→ **Data for processing**:
□ □ □ □ □ □ □
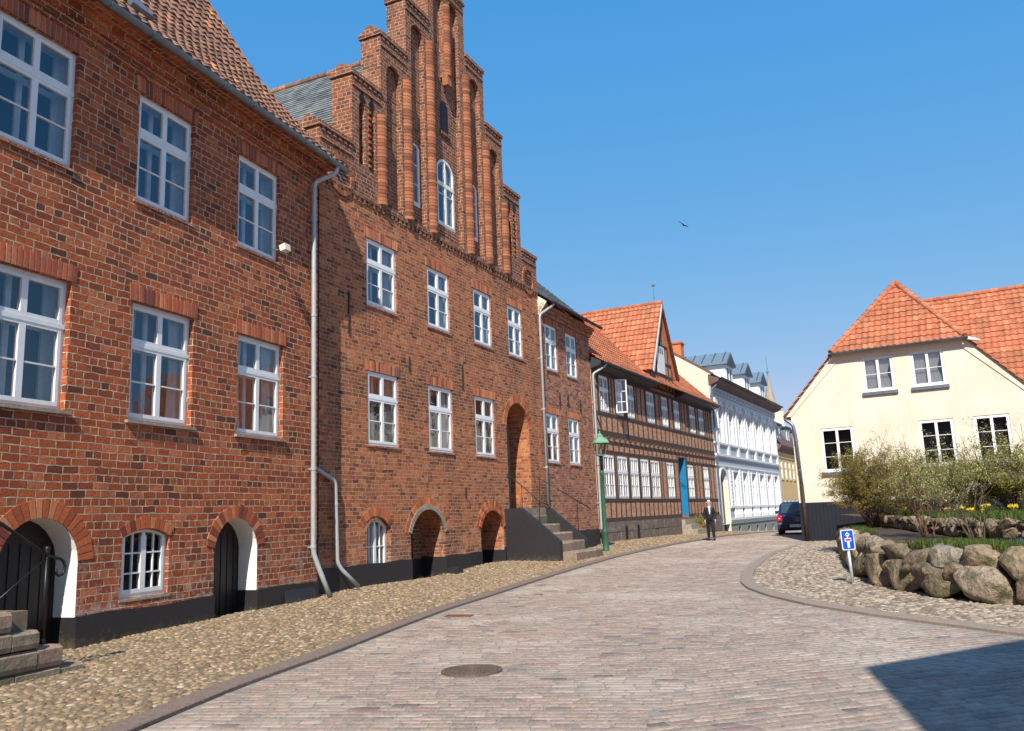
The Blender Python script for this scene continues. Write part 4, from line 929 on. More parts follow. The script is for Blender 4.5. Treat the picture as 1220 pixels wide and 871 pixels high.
ds = empty('door_steps', Dh.matrix_basis @ Vector((11.9, -.4, .3)), SD.az, 'pale stone steps in front of the blue door behind the man', 'stairs')
for i in range(4): MB().box(-.9-.0*i, 1.1, -.75+.3*i, -.45+.3*i+ (.3 if i == 3 else 0)-.002, -.3, .05+.25*i).build('step', 'sill_stone', ds)
# open casement
oc = MB(); L1, H1 = .50, 1.45
for a, b_, c, d in ((0, .05, 0, H1), (L1-.05, L1, 0, H1), (.05, L1-.05, 0, .05), (.05, L1-.05, H1-.05, H1), (.05, L1-.05, .46, .485), (.05, L1-.05, .92, .945), (.24, .26, .05, H1-.05)): oc.box(a, b_, -.02, .02, c, d)
o = oc.build('open_casement', 'white_clean', Dh); o.location = (2.58, -.04, 5.80); o.rotation_euler = (0, 0, R(-62))
inst('pane', MB().add([(.05, 0, .05), (L1-.05, 0, .05), (L1-.05, 0, H1-.05), (.05, 0, H1-.05)], [(0, 1, 2, 3)]).mesh('pane', 'glass'), o)
# eave board
eb = MB(); eb.prism([(-.50, 7.66), (-.46, 7.52), (-.04, 7.40), (-.01, 7.40), (-.01, 7.9)], 'x', -.05, 7.30); eb.prism([(-.50, 7.66), (-.46, 7.52), (-.04, 7.40), (-.01, 7.40), (-.01, 7.9)], 'x', 11.55, 18.98); eb.islands('eave_board', 'zinc_dark', Dh)
pd = [(-.55, 7.62), (.1, 8.12), (4.1, 12.0)]; ptd, Ld = slope_pt(pd)
pantile(MB(), ptd, Ld, lambda t: (-.08, 18.98), .24, .33, .04, .045, 5).build('roof', 'tileOrange', Dh)
bk = MB(); bk.add([(-.05, -.5, 7.62), (18.95, -.5, 7.62), (18.95, 4.1, 11.97), (-.05, 4.1, 11.97), (18.95, 8.6, 7.6), (-.05, 8.6, 7.6)], [(0, 1, 2, 3), (3, 2, 4, 5)]); bk.build('roof_back', 'tileOrange', Dh)
for x in (0, 18.94): gable_poly(Dh, x, [(0, -.5), (0, 7.9), (4.1, 11.95), (8.4, 7.6), (8.4, -.5)], 'cream_pale')
gutter(Dh, .0, 7.25, -.56, 7.62, .07, 'zinc_dark', .9); gutter(Dh, 11.6, 18.98, -.56, 7.62, .07, 'zinc_dark', .9)
pipe(Dh, [(.33, -.56, 7.58), (.28, -.5, 7.45), (-.08, -.12, 7.15), (-.08, -.12, .9), (-.08, -.2, .5)], .045, 'zinc_pale', collars=(6, 4, 2))
# the big attic dormer
cx, hw, ez, az_ = 9.50, 1.90, 8.72, 11.98
gp = MB(); gp.add([(cx-hw, 0, 7.5), (cx+hw, 0, 7.5), (cx+hw, 0, ez), (cx, 0, az_), (cx-hw, 0, ez)], [(0, 1, 2, 3, 4)]); dm = gp.build('attic_gable', 'brickD', Dh)
for sx in (-1, 1): gp = MB(); gp.add([(cx+sx*hw, 0, 7.5), (cx+sx*hw, 1.3, 7.5), (cx+sx*hw, 1.3, ez+.1), (cx+sx*hw, 0, ez+.1)], [(0, 1, 2, 3)]); gp.build('dormer_cheek', 'brickD', dm)
tb = MB()
def slant(x0, z0, x1, z1, w_=.06): 
    d = Vector((x1-x0, z1-z0)).normalized(); n_ = Vector((-d.y, d.x))*w_; tb.prism([(x0-n_.x, z0-n_.y), (x1-n_.x, z1-n_.y), (x1+n_.x, z1+n_.y), (x0+n_.x, z0+n_.y)], 'y', -.026, .0)
for z in (7.52, 8.30, 9.85, 8.95): 
    ww = hw if z < ez else hw*(az_-z)/(az_-ez)-.02; tb.box(cx-ww, cx+ww, -.022, .0, z, z+.13)
for dx in (-1.84, -1.25, -.72, .60, 1.15, 1.72):
    zt = ez+(az_-ez)*(1-abs(dx+.06)/hw)-.1; tb.box(cx+dx, cx+dx+.12, -.024, .0, 7.65, min(zt, 9.85) if abs(dx) < 1 else zt)
for dx in (-.38, 0, .30): tb.box(cx+dx, cx+dx+.11, -.023, .0, 9.98, az_-.2-abs(dx)*1.7)
tb.build('timber_frame', 'timber', dm)
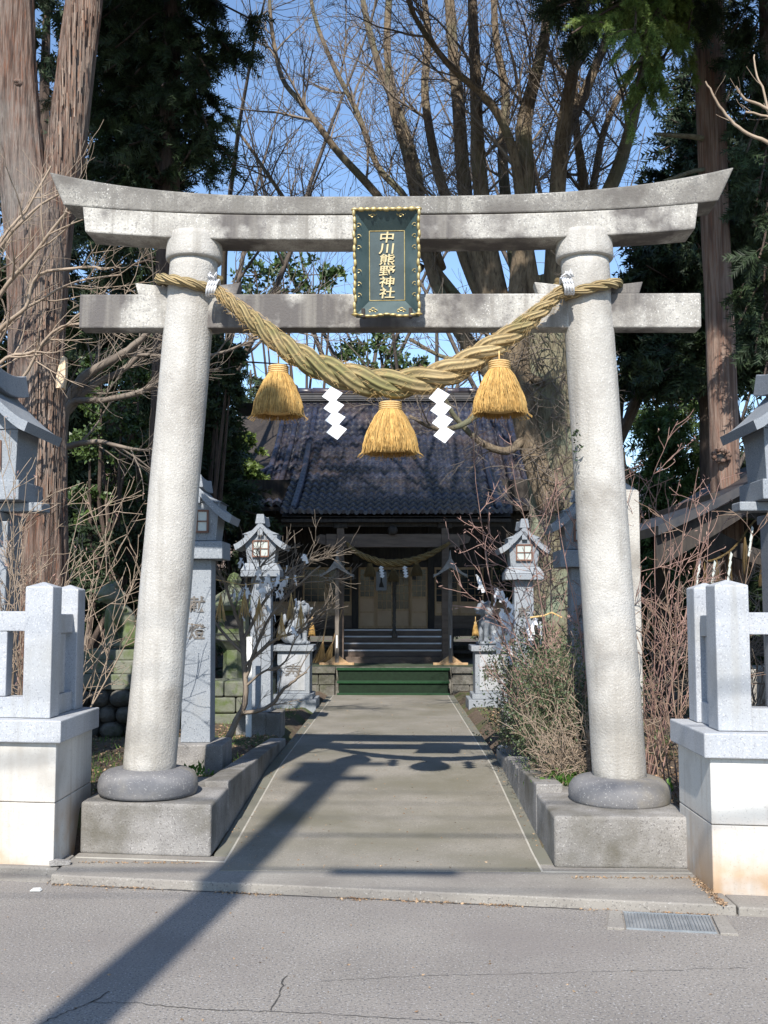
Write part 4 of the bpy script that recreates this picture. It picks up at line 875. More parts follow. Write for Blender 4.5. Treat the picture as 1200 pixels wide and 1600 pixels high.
# ---------------- vegetation ----------------
R3 = random.Random(11); NR = np.random.default_rng(7)
def rdir(r=R3):
    while True:
        v = Vector((r.uniform(-1, 1), r.uniform(-1, 1), r.uniform(-1, 1)))
        if .05 < v.length < 1: return v.normalized()
def spray(n=9, droop=.25, wd=.05):              # feathery sprig of unit length along +z
    V = [(-.02, 0, 0), (.02, 0, 0), (0, -droop*.3, 1)]
    for i in range(n):
        t = .08+.85*i/n; y = -droop*.3*t*t
        for s in (-1, 1):
            L = .36*(1-t*.55); b = (0, y, t); d = Vector((s*.75, .35*math.sin(i*2.3+s), .7)).normalized()
            V += [(b[0]-.0, b[1], b[2]-wd), (b[0]+.0, b[1], b[2]+wd*.7), (d.x*L, b[1]+d.y*L, b[2]+d.z*L)]
    return np.array(V, float)
def place(tpl, C, D, Sc):                       # copies of a triangle soup at C facing D scaled Sc
    C, D, Sc = np.asarray(C), np.asarray(D), np.asarray(Sc); D = D/np.linalg.norm(D, axis=1, keepdims=True)
    u = np.cross(D, NR.normal(size=D.shape)); u /= np.linalg.norm(u, axis=1, keepdims=True)+1e-9; v = np.cross(D, u)
    V = C[:, None, :]+Sc[:, None, None]*(tpl[None, :, 0:1]*u[:, None, :]+tpl[None, :, 1:2]*v[:, None, :]+tpl[None, :, 2:3]*D[:, None, :])
    return V.reshape(-1, 3)
def soup(name, Vs, mat, parent=None):
    V = np.concatenate(Vs) if isinstance(Vs, list) else Vs; return np_mesh(name, V, np.arange(len(V)).reshape(-1, 3), mat, parent)
SPR = spray(9); SPR_S = spray(5, wd=.08)
LEAF = np.array([(-.0, 0, 0), (.5, .1, .55), (-.5, .1, .55), (.5, .1, .55), (0, -.05, 1.1), (-.5, .1, .55)], float)*np.array([.55, .6, 1])
def leaf_cluster(C, rad_, n, size):             # rhombic leaves scattered in blobs
    C = np.asarray(C); k = len(C); P_ = np.repeat(C, n, axis=0)+NR.normal(size=(k*n, 3))*np.repeat(np.asarray(rad_)*.45, n)[:, None]*np.array([1, 1, .75])
    D = NR.normal(size=(k*n, 3))+np.array([0, 0, .2]); return place(LEAF, P_, D, NR.uniform(.7, 1.3, k*n)*size)
def wander(p, d, L, n, wig, bend=Vector((0, 0, 0)), r=R3):
    P_ = [Vector(p)]; d = Vector(d).normalized()
    for i in range(n): d = (d+rdir(r)*wig+bend).normalized(); P_.append(P_[-1]+d*(L/n))
    return P_
def branchlets(tw, P_, Rr, n, L, depth, r=R3, bend=Vector((0, 0, .08)), wig=.22, tmin=.15, spread=.9, rmin=.0022, tips=None):
    m = len(P_)-1
    for i in range(n):
        t = r.uniform(tmin, 1)*m; k = min(int(t), m-1); a = P_[k].lerp(P_[k+1], t-k); rr = lerp(Rr[k], Rr[k+1], t-k)
        d = (P_[k+1]-P_[k]).normalized(); q = rdir(r); q = (q-d*q.dot(d)).normalized(); d = (d*(1.0)+q*spread*r.uniform(.6, 1.5)).normalized()
        Lc = L*r.uniform(.45, 1.1); C = wander(a, d, Lc, 5 if depth > 0 else 4, wig, bend, r)
        r0 = max(min(rr*.6, Lc*.018), rmin*1.5); Rc = [max(r0*(1-.75*j/(len(C)-1)), rmin) for j in range(len(C))]
        tw.add(C, Rc)
        if tips is not None and depth == 0: tips.append(C[-1])
        if depth > 0: branchlets(tw, C, Rc, max(2, int(n*.6)), L*.55, depth-1, r, bend, wig, .1, spread, rmin, tips)
def trunk_mesh(P_, Rr, name, mat, parent, n=40, rough=.06, sub=5, freq=3.):
    Q = spline([(*p, r) for p, r in zip(P_, Rr)], sub); rings = []; T_ = [Vector(Q[min(i+1, len(Q)-1)][:3])-Vector(Q[max(i-1, 0)][:3]) for i in range(len(Q))]
    u = Vector((1, 0, 0)); L = 0; b = MB()
    for i, q in enumerate(Q):
        t = T_[i].normalized(); u = (u-t*u.dot(t)).normalized(); v = t.cross(u); p = Vector(q[:3]); R_ = q[3]; ring = []
        for k in range(n):
            a = 2*math.pi*k/n; ca, sa = math.cos(a), math.sin(a)
            f = 1+rough*nv((ca*freq, sa*freq, p.z*.55), 1)*1.6+rough*.8*nv((ca*freq*3, sa*freq*3, p.z*1.2), 1)+(rough*.7*nv((ca*15, sa*15, p.z*1.3), 1) if n > 50 else 0)
            ring.append(p+(u*ca+v*sa)*R_*f)
        rings.append(ring)
    return b.loft(rings).build(name, mat, parent, smooth=True)
def pxl(L_, Y, Yend=None):                       # traced limb: (px, py, radius px)
    o, rr = [], []
    for i, (x, y, r) in enumerate(L_):
        Yc = lerp(Y, Yend if Yend else Y, i/(len(L_)-1)); o.append(at(x, y, Yc)); rr.append(r/1650*Yc)
    return o, rr
# --- left twin-stemmed cedar ---
C1 = thing('cedar_tree', 'big cedar with two grey-brown peeling stems forking at the upper left behind the fence', 'tree', at(56, 1110, 10)); CL = -Vector(C1.location)
def sub(o, off): o.location = off; return o
P_, Rr = pxl([(62, 1150, 50), (60, 1000, 46), (58, 780, 44), (56, 640, 43), (58, 500, 44), (62, 380, 50), (66, 320, 52)], 10)
sub(trunk_mesh(P_, Rr, 'trunk', bark_cedar, C1, 110, .07, 6, 4), CL)
P_, Rr = pxl([(58, 420, 42), (44, 320, 40), (34, 240, 36), (28, 160, 33), (24, 60, 31), (22, -80, 29), (18, -420, 22), (14, -900, 10)], 10, 9.8); sub(trunk_mesh(P_, Rr, 'stem', bark_cedar, C1, 100, .08, 7, 4), CL)
P_, Rr = pxl([(62, 420, 44), (84, 330, 33), (100, 250, 31), (110, 180, 30), (120, 100, 29), (132, 0, 28), (142, -120, 26), (160, -420, 20), (170, -900, 9)], 10, 10.1); sub(trunk_mesh(P_, Rr, 'stem', bark_cedar, C1, 100, .08, 7, 4), CL)
b = MB()                                           # peeling bark strips
for k in range(900):
    st = R3.random(); y = R3.uniform(-20, 800)
    if y > 400: cx, hw = 58, 42
    elif st < .5: cx, hw = lerp(22, 44, max(0, y)/400), 31
    else: cx, hw = lerp(132, 72, max(0, y)/400), 28
    a = R3.uniform(-1.25, 1.25); Yc = 10-hw/165*math.cos(a)*1.01; c = at(cx+hw*math.sin(a)*.99, y, Yc-.012); h = R3.uniform(.04, .2); w_ = R3.uniform(.003, .008); n = Vector((math.sin(a), -math.cos(a), 0)); s_ = Vector((math.cos(a), math.sin(a), 0))
    o_ = n*R3.uniform(.0, .02); b.v += [c-s_*w_-Vector((0, 0, h)), c+s_*w_-Vector((0, 0, h)), c+s_*w_*.7+Vector((0, 0, h))+o_, c-s_*w_*.7+Vector((0, 0, h))+o_]; q = len(b.v); b.f.append([q-4, q-3, q-2, q-1])
b.v = [tuple(v) for v in b.v]; sub(b.build('bark_strip', bark_strip, C1), CL); C1.children[-1]['kind'] = 'stuff'
c = at(97, 582, 9.72); b = MB().loft([[c+Vector((x, y, z)) for x, y in ((-w_, -.02), (w_, -.03), (w_*.7, .08), (-w_, .08))] for w_, z, in ((.035, -.15), (.045, -.05), (.03, .08), (.012, .15))]); b.v = [(x+.10*(z-c.z), y, z) for x, y, z in b.v]; sub(b.build('torn_stub', heart, C1), CL)
# knot on the left stem
c = at(28, 130, 9.76); b = MB(); ell(b, c, (.06, .05, .045)); ell(b, c+Vector((0, -.03, 0)), (.03, .03, .02)); sub(b.build('knot', bark_cedar, C1, smooth=True), CL)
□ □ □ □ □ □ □
→ **What this task involves**:
Find every line with "script" in the listing and state how many there are, nothing else.

→ **Written answer**:
2